> [SHORT PROBLEM]: Your task is to give the listing below back word for word, pictures excluded.

> [DATA SEGMENT]:
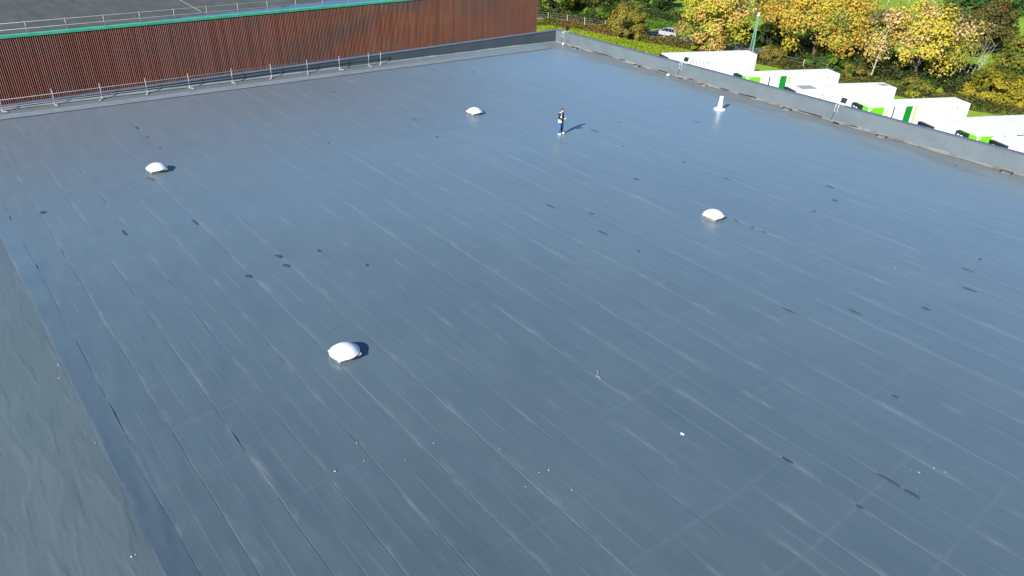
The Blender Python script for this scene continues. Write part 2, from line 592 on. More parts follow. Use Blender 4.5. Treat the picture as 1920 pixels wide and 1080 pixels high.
def strip(x0, x1, mat, nx=9, dy=0.45, lap=0.07, lip=0.007):
    ny = int((YB - Y0) / dy)
    us = np.linspace(0, 1, nx)
    xs = x0 + (x1 + lap - x0) * us
    ys = np.linspace(Y0, YB, ny)
    X, Y = np.meshgrid(xs, ys)
    rw = (vnoise(np.stack([0 * Y.ravel(), Y.ravel() * .7, 0 * Y.ravel()], -1), 77).reshape(Y.shape) - .5) * .16 + (vnoise(np.stack([0 * Y.ravel(), Y.ravel() * 2.3, 0 * Y.ravel()], -1), 78).reshape(Y.shape) - .5) * .07
    rw = rw * np.clip((4 - X) / 2, 0, 1)
    Z = roof_z(X - rw) + wrinkle(X, Y) + lip * us[None, :]
    # the lapped edge is welded by hand and wanders a little
    wob = (vnoise(np.stack([np.full(ny, x0 * 7.7), ys * 0.9, np.zeros(ny)], -1), 4) - 0.5) * 0.03
    X[:, -1:] += wob[:, None]
    Uu = np.broadcast_to(us[None, :], X.shape)
    Vv = Y
    me = grid_mesh('membrane_sheet', X, Y, Z, mat, uv=(Uu, Vv))
    return put('membrane_sheet', me, WH)


for a, b in zip(seams[:-1], seams[1:]):
    strip(a, b, M_ROOF, dy=0.45 if a < 16 else 0.8, nx=9 if a < 16 else 6)
strip(1.35, 2.0, M_ROOF, nx=8)
xl = 1.35
for k in range(4):
    strip(xl - 3.9, xl, M_ROOF_L, nx=16, lap=0.0, lip=0.0)
    xl -= 3.9

# walkway strip of newer membrane in front of the back parapet
nx = 60
xs = np.linspace(-13, 51.6, nx)
X, Y = np.meshgrid(xs, np.linspace(55.45, 56.5, 4))
X[:2] -= 0.25
me = grid_mesh('walkway_strip', X, Y, roof_z(X) + 0.045, M_WALK)
put('walkway_strip', me, WH)

# parapets: panels with open joints, copings in lengths, fillet at the foot
BACK_TOP = 0.14


def side_top(y):
    return 0.155 + 0.0028 * max(0.0, 58 - y)


x = XR
k = 0
while x > -13.5:
    x2 = x - 3.05
    MB().add([(x2 + .002, YB, rz(x2) - .15), (x - .002, YB, rz(x) - .15), (x - .006, YB, BACK_TOP - .06), (x2 + .006, YB, BACK_TOP - .06),
              (x2 + .006, YB + .06, rz(x2) - .15), (x - .006, YB + .06, rz(x) - .15), (x - .006, YB + .06, BACK_TOP - .06), (x2 + .006, YB + .06, BACK_TOP - .06)],
             [(0, 1, 2, 3), (5, 4, 7, 6), (0, 3, 7, 4), (1, 5, 6, 2), (3, 2, 6, 7), (0, 4, 5, 1)]).obj('parapet_panel', M_PARDIM, WH)
    MB().box(x2 + .004, x - .004, YB - .035, YB + .42, BACK_TOP - .055, BACK_TOP).obj('coping', M_COPE, WH, bevel=0.008)
    x = x2
y = YB
while y > Y0:
    y2 = y - 3.05
    z1, z2 = side_top(y) - .06, side_top(y2) - .06
    ya, yb = y - .003, y2 + .003
    zb = rz(XR) - .15
    MB().add([(XR, ya, zb), (XR, yb, zb), (XR, yb, z2), (XR, ya, z1), (XR + .06, ya, zb), (XR + .06, yb, zb), (XR + .06, yb, z2), (XR + .06, ya, z1)],
             [(0, 3, 2, 1), (4, 5, 6, 7), (0, 4, 7, 3), (1, 2, 6, 5), (3, 7, 6, 2), (0, 1, 5, 4)]).obj('parapet_panel', M_CLAD, WH)
    c0, c1 = XR - .03, XR + .44
    MB().add([(c0, ya, z1), (c0, yb, z2), (c1, yb, z2), (c1, ya, z1), (c0, ya, z1 + .055), (c0, yb, z2 + .055), (c1, yb, z2 + .065), (c1, ya, z1 + .065)],
             [(0, 1, 2, 3), (4, 7, 6, 5), (0, 4, 5, 1), (1, 5, 6, 2), (2, 6, 7, 3), (3, 7, 4, 0)]).obj('coping', M_COPE, WH, bevel=0.008)
    y = y2
# corner piece of the coping
MB().box(XR - .02, XR + .45, YB + .003, YB + .43, BACK_TOP - .05, BACK_TOP + .022).obj('coping', M_COPE, WH)
# outer walls below the parapets
MB().box(XR + .065, XR + .40, Y0, YB + .36, GROUND, -0.02).box(-16, XR + .06, YB + .065, YB + .36, GROUND, BACK_TOP - .07).obj('outer_wall', M_CLAD, WH)

# dirty fillet of flashing along the foot of the right parapet, lifting in places
ys = np.linspace(Y0, YB - .05, 420)
nz = vnoise(np.stack([ys * 0.55, 0 * ys, 0 * ys], -1), 21)
nz2 = vnoise(np.stack([ys * 2.3, 0 * ys, 0 * ys + 3], -1), 22)
wd = 0.09 + 0.20 * nz + 0.07 * nz2
up = 0.05 + 0.12 * nz
rows = []
for t_ in (0, 0.35, 0.7, 1.0):
    rows.append((XR - .004 - wd * (1 - t_), rz(XR) + 0.034 + up * t_ ** 1.7))
X = np.stack([r[0] for r in rows], 0)
Z = np.stack([r[1] for r in rows], 0)
Yg = np.broadcast_to(ys[None, :], X.shape).copy()
put('flashing_fillet', grid_mesh('flashing_fillet', X, Yg, Z, M_SILT), WH)
# dark open gaps under lifted flashing
gaps = [(52.3, 49.6), (48.6, 47.8), (44.6, 42.4), (40.8, 38.9), (36.8, 35.9), (34.9, 31.9), (29.3, 27.2), (25.1, 23.2)]
for a, b in gaps:
    gm = MB()
    n = 8
    vs = []
    for j in range(n + 1):
        yy = a + (b - a) * j / n
        s = math.sin(math.pi * j / n)
        q = 0.5 + 0.5 * math.sin(yy * 3.1 + a)
        vs += [(XR - .10 - .04 * q, yy, rz(XR) + .10 + .03 * q), (XR - .05 - .02 * q, yy, rz(XR) + .115 + (.02 + .03 * q) * s)]
        vs += [(XR - .01, yy, rz(XR) + .135 + (.02 + .04 * q) * s)]
    fs = []
    for j in range(n):
        o = 3 * j
        fs += [(o, o + 3, o + 4, o + 1), (o + 1, o + 4, o + 5, o + 2)]
    gm.add(vs, fs).obj('flashing_gap', M_GAP, WH)
# outlets: dark hoppers in the foot of the parapet
for (ox, oy) in ((53.55, 54.4), (53.6, 46.1), (53.65, 38.3), (53.6, 30.1), (53.62, 22.3), (53.6, 13.9)):
    z = rz(XR) + .05
    ob = MB()
    ob.box(ox - .05, ox + .30, oy + .30, oy + .38, z, z + .06).box(ox + .24, ox + .34, oy - .36, oy + .30, z, z + .06)
    ob.box(ox - .02, ox + .24, oy - .36, oy - .31, z, z + .04)
    o = ob.obj('roof_outlet', M_BLACK, WH)
    MB().box(ox - .16, ox + .2, oy - .30, oy + .22, z - .05, z + .035).obj('outlet_tray', M_SILT, o)
# edge bead where the back parapet meets the roof
xs = np.linspace(-13, XR - .2, 160)
w = 0.05 + 0.07 * vnoise(np.stack([xs * 0.6, 0 * xs, 0 * xs], -1), 31)
X = np.stack([xs, xs, xs], 0)
Yg = np.stack([YB - .004 - w * 2, YB - .004 - w, YB - .004 + 0 * w], 0)
Z = np.stack([roof_z(xs) + .028, roof_z(xs) + .034 + w * .3, roof_z(xs) + .05 + w], 0)
put('flashing_fillet', grid_mesh('flashing_fillet', X, Yg, Z, M_WALK), WH)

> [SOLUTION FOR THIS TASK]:
The Blender Python script for this scene continues. Write part 2, from line 592 on. More parts follow. Use Blender 4.5. Treat the picture as 1920 pixels wide and 1080 pixels high.
def strip(x0, x1, mat, nx=9, dy=0.45, lap=0.07, lip=0.007):
    ny = int((YB - Y0) / dy)
    us = np.linspace(0, 1, nx)
    xs = x0 + (x1 + lap - x0) * us
    ys = np.linspace(Y0, YB, ny)
    X, Y = np.meshgrid(xs, ys)
    rw = (vnoise(np.stack([0 * Y.ravel(), Y.ravel() * .7, 0 * Y.ravel()], -1), 77).reshape(Y.shape) - .5) * .16 + (vnoise(np.stack([0 * Y.ravel(), Y.ravel() * 2.3, 0 * Y.ravel()], -1), 78).reshape(Y.shape) - .5) * .07
    rw = rw * np.clip((4 - X) / 2, 0, 1)
    Z = roof_z(X - rw) + wrinkle(X, Y) + lip * us[None, :]
    # the lapped edge is welded by hand and wanders a little
    wob = (vnoise(np.stack([np.full(ny, x0 * 7.7), ys * 0.9, np.zeros(ny)], -1), 4) - 0.5) * 0.03
    X[:, -1:] += wob[:, None]
    Uu = np.broadcast_to(us[None, :], X.shape)
    Vv = Y
    me = grid_mesh('membrane_sheet', X, Y, Z, mat, uv=(Uu, Vv))
    return put('membrane_sheet', me, WH)


for a, b in zip(seams[:-1], seams[1:]):
    strip(a, b, M_ROOF, dy=0.45 if a < 16 else 0.8, nx=9 if a < 16 else 6)
strip(1.35, 2.0, M_ROOF, nx=8)
xl = 1.35
for k in range(4):
    strip(xl - 3.9, xl, M_ROOF_L, nx=16, lap=0.0, lip=0.0)
    xl -= 3.9

# walkway strip of newer membrane in front of the back parapet
nx = 60
xs = np.linspace(-13, 51.6, nx)
X, Y = np.meshgrid(xs, np.linspace(55.45, 56.5, 4))
X[:2] -= 0.25
me = grid_mesh('walkway_strip', X, Y, roof_z(X) + 0.045, M_WALK)
put('walkway_strip', me, WH)

# parapets: panels with open joints, copings in lengths, fillet at the foot
BACK_TOP = 0.14


def side_top(y):
    return 0.155 + 0.0028 * max(0.0, 58 - y)


x = XR
k = 0
while x > -13.5:
    x2 = x - 3.05
    MB().add([(x2 + .002, YB, rz(x2) - .15), (x - .002, YB, rz(x) - .15), (x - .006, YB, BACK_TOP - .06), (x2 + .006, YB, BACK_TOP - .06),
              (x2 + .006, YB + .06, rz(x2) - .15), (x - .006, YB + .06, rz(x) - .15), (x - .006, YB + .06, BACK_TOP - .06), (x2 + .006, YB + .06, BACK_TOP - .06)],
             [(0, 1, 2, 3), (5, 4, 7, 6), (0, 3, 7, 4), (1, 5, 6, 2), (3, 2, 6, 7), (0, 4, 5, 1)]).obj('parapet_panel', M_PARDIM, WH)
    MB().box(x2 + .004, x - .004, YB - .035, YB + .42, BACK_TOP - .055, BACK_TOP).obj('coping', M_COPE, WH, bevel=0.008)
    x = x2
y = YB
while y > Y0:
    y2 = y - 3.05
    z1, z2 = side_top(y) - .06, side_top(y2) - .06
    ya, yb = y - .003, y2 + .003
    zb = rz(XR) - .15
    MB().add([(XR, ya, zb), (XR, yb, zb), (XR, yb, z2), (XR, ya, z1), (XR + .06, ya, zb), (XR + .06, yb, zb), (XR + .06, yb, z2), (XR + .06, ya, z1)],
             [(0, 3, 2, 1), (4, 5, 6, 7), (0, 4, 7, 3), (1, 2, 6, 5), (3, 7, 6, 2), (0, 1, 5, 4)]).obj('parapet_panel', M_CLAD, WH)
    c0, c1 = XR - .03, XR + .44
    MB().add([(c0, ya, z1), (c0, yb, z2), (c1, yb, z2), (c1, ya, z1), (c0, ya, z1 + .055), (c0, yb, z2 + .055), (c1, yb, z2 + .065), (c1, ya, z1 + .065)],
             [(0, 1, 2, 3), (4, 7, 6, 5), (0, 4, 5, 1), (1, 5, 6, 2), (2, 6, 7, 3), (3, 7, 4, 0)]).obj('coping', M_COPE, WH, bevel=0.008)
    y = y2
# corner piece of the coping
MB().box(XR - .02, XR + .45, YB + .003, YB + .43, BACK_TOP - .05, BACK_TOP + .022).obj('coping', M_COPE, WH)
# outer walls below the parapets
MB().box(XR + .065, XR + .40, Y0, YB + .36, GROUND, -0.02).box(-16, XR + .06, YB + .065, YB + .36, GROUND, BACK_TOP - .07).obj('outer_wall', M_CLAD, WH)

# dirty fillet of flashing along the foot of the right parapet, lifting in places
ys = np.linspace(Y0, YB - .05, 420)
nz = vnoise(np.stack([ys * 0.55, 0 * ys, 0 * ys], -1), 21)
nz2 = vnoise(np.stack([ys * 2.3, 0 * ys, 0 * ys + 3], -1), 22)
wd = 0.09 + 0.20 * nz + 0.07 * nz2
up = 0.05 + 0.12 * nz
rows = []
for t_ in (0, 0.35, 0.7, 1.0):
    rows.append((XR - .004 - wd * (1 - t_), rz(XR) + 0.034 + up * t_ ** 1.7))
X = np.stack([r[0] for r in rows], 0)
Z = np.stack([r[1] for r in rows], 0)
Yg = np.broadcast_to(ys[None, :], X.shape).copy()
put('flashing_fillet', grid_mesh('flashing_fillet', X, Yg, Z, M_SILT), WH)
# dark open gaps under lifted flashing
gaps = [(52.3, 49.6), (48.6, 47.8), (44.6, 42.4), (40.8, 38.9), (36.8, 35.9), (34.9, 31.9), (29.3, 27.2), (25.1, 23.2)]
for a, b in gaps:
    gm = MB()
    n = 8
    vs = []
    for j in range(n + 1):
        yy = a + (b - a) * j / n
        s = math.sin(math.pi * j / n)
        q = 0.5 + 0.5 * math.sin(yy * 3.1 + a)
        vs += [(XR - .10 - .04 * q, yy, rz(XR) + .10 + .03 * q), (XR - .05 - .02 * q, yy, rz(XR) + .115 + (.02 + .03 * q) * s)]
        vs += [(XR - .01, yy, rz(XR) + .135 + (.02 + .04 * q) * s)]
    fs = []
    for j in range(n):
        o = 3 * j
        fs += [(o, o + 3, o + 4, o + 1), (o + 1, o + 4, o + 5, o + 2)]
    gm.add(vs, fs).obj('flashing_gap', M_GAP, WH)
# outlets: dark hoppers in the foot of the parapet
for (ox, oy) in ((53.55, 54.4), (53.6, 46.1), (53.65, 38.3), (53.6, 30.1), (53.62, 22.3), (53.6, 13.9)):
    z = rz(XR) + .05
    ob = MB()
    ob.box(ox - .05, ox + .30, oy + .30, oy + .38, z, z + .06).box(ox + .24, ox + .34, oy - .36, oy + .30, z, z + .06)
    ob.box(ox - .02, ox + .24, oy - .36, oy - .31, z, z + .04)
    o = ob.obj('roof_outlet', M_BLACK, WH)
    MB().box(ox - .16, ox + .2, oy - .30, oy + .22, z - .05, z + .035).obj('outlet_tray', M_SILT, o)
# edge bead where the back parapet meets the roof
xs = np.linspace(-13, XR - .2, 160)
w = 0.05 + 0.07 * vnoise(np.stack([xs * 0.6, 0 * xs, 0 * xs], -1), 31)
X = np.stack([xs, xs, xs], 0)
Yg = np.stack([YB - .004 - w * 2, YB - .004 - w, YB - .004 + 0 * w], 0)
Z = np.stack([roof_z(xs) + .028, roof_z(xs) + .034 + w * .3, roof_z(xs) + .05 + w], 0)
put('flashing_fillet', grid_mesh('flashing_fillet', X, Yg, Z, M_WALK), WH)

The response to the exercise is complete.